More human trafficking convictions than reported, says law minister’s office

The office of the de facto law minister says Anti-Trafficking in Persons cases are not only heard in a special court but in normal sessions courts as well. (AFP pic)

PETALING JAYA: The number of Anti-Trafficking in Persons (ATIP) cases that ended in conviction in 2018 was 115, while between January and July this year there were 23 convictions, the de facto law minister’s office clarified today.

Samantha Chong, the press secretary to Minister in the Prime Minister’s Department Liew Vui Keong, said the data on human trafficking case convictions reported by Reuters on Sept 4 was inaccurate and that key information had been left out.

The report had said the country only managed to secure 140 human trafficking convictions between 2014 and 2018, while the government’s special trafficking court only saw eight convictions.

“We regret that the article was written in a way as if there were only eight convictions from March 2018 to August 2019 for ATIP cases in Malaysia.

“The dedication of the Malaysian government in bringing perpetrators to justice and combating human trafficking cannot be measured based on the statistics of a single court,” she said in a statement.

While acknowledging that there was only one special court for human trafficking – in Klang, Selangor – Chong said ATIP cases were also heard in normal sessions courts, a detail she said the report had omitted.

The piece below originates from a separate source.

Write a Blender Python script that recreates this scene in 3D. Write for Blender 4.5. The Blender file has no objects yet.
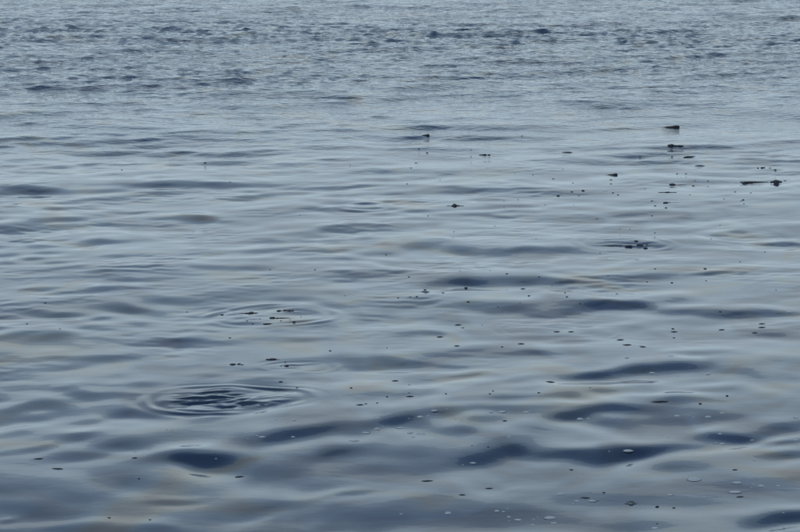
import bpy, math, random
import numpy as np
from mathutils import Vector
R = math.radians
S = bpy.context.scene
col = S.collection
rng = np.random.default_rng(7)
random.seed(11)

# ------------------------------------------------------------------ camera
CAM_H = 4.0
PITCH = 10.5                       # degrees below the horizontal
HFOV = 18.0
cd = bpy.data.cameras.new('camera')
cd.lens = 18.0 / math.tan(R(HFOV / 2)); cd.sensor_width = 36.0
cd.clip_start = 0.1; cd.clip_end = 20000
cam = bpy.data.objects.new('camera', cd); col.objects.link(cam)
cam.location = (0, 0, CAM_H); cam.rotation_euler = (R(90 - PITCH), 0, 0)
cd.dof.use_dof = True; cd.dof.focus_distance = 25.0; cd.dof.aperture_fstop = 22.0
S.camera = cam

# ------------------------------------------------------------------ sky and sun
SUN_EL, SUN_AZ = 38.0, 205.0        # behind the camera, a little to the left
w = bpy.data.worlds.new('World'); S.world = w; w.use_nodes = True
nt = w.node_tree; nt.nodes.clear()
def N(t, typ, **kw):
    n = t.nodes.new(typ)
    for k, v in kw.items(): setattr(n, k, v)
    return n
wo = N(nt, 'ShaderNodeOutputWorld'); bg = N(nt, 'ShaderNodeBackground')
sky = N(nt, 'ShaderNodeTexSky', sky_type='NISHITA', sun_disc=False)
sky.sun_elevation = R(SUN_EL); sky.sun_rotation = R(SUN_AZ)
sky.air_density = 1.0; sky.dust_density = 1.5; sky.ozone_density = 1.5
# thin high overcast: a veil of cloud, dense low down, torn open higher up
tc = N(nt, 'ShaderNodeTexCoord')
sep = N(nt, 'ShaderNodeSeparateXYZ'); nt.links.new(tc.outputs['Generated'], sep.inputs[0])
mp = N(nt, 'ShaderNodeMapping'); mp.inputs['Scale'].default_value = (1.0, 1.0, 2.6)
nt.links.new(tc.outputs['Generated'], mp.inputs[0])
cn = N(nt, 'ShaderNodeTexNoise'); cn.inputs['Scale'].default_value = 3.2; cn.inputs['Detail'].default_value = 3
nt.links.new(mp.outputs[0], cn.inputs['Vector'])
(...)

She said the special ATIP court was situated in Klang as it had the highest number of human trafficking cases in the country.

She said the effectiveness of the courts in administering justice could not be measured solely by conviction rates.

“Judges must be free to decide matters before them impartially and in accordance with the assessment of facts presented before them without any restrictions, influences, inducements, pressures, threats or interference, direct or indirect, from any quarter or for any reason,” she said.

According to the Global Slavery Index by Walk Free Foundation, Malaysia is home to an estimated 212,000 people trapped in slavery.

The government’s special trafficking court was launched in March last year in a bid to reduce that statistic.